Yang lebih menarik lagi jika Mukidi pura-pura atau seolah-olah menjadi seorang politikus. “Munah (istri Mukidi): “Bagaimana mas, dapat jatah menteri apa… ?” Mukidi: ”Menpora….” jawab Mukidi sekenanya. Spontan Munah sujud syukur, bangga dan senang, karena selama ini hanya dipanggil Bu Muk, kelak akan dipanggil Bu Menteri.
Melihat istrinya sujud syukur, Mukidi heran dan jengkel karena Munah dianggap tidak mengerti. Mukidi: ”Munah sayang…kenapa kamu kegirangan dan sujud syukur …?” Munah:”Lho… kan Mas Mukidi menjadi Menpora….” Mukidi: ”Astaghfirullah……Munah, Munah….saya ini kangen kamu, lalu saya tanya kamu: men po ra……” (jawa: yang berarti, kamu sedang datang bulan atau tidak?).

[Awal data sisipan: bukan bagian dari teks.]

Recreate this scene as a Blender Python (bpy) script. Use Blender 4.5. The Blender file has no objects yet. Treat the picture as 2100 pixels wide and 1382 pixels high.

Di sini, Mukidi mengajak kita untuk menyaksikan dunia politik di negeri ini yang pada hakikatnya seperti medan magnet mata pencaharian. Banyak orang yang menjadikan profesi politikus sebagai ajang mencari kekuasaan yang setelah mendapatkannya, terbukalah jalan menumpuk rezeki materi demi kepentingannya sendiri dan melanggengkannya melalui politik dinasti. Mukidi pun mengajari kita untuk melihat suatu persoalan dari berbagai sudut pandang.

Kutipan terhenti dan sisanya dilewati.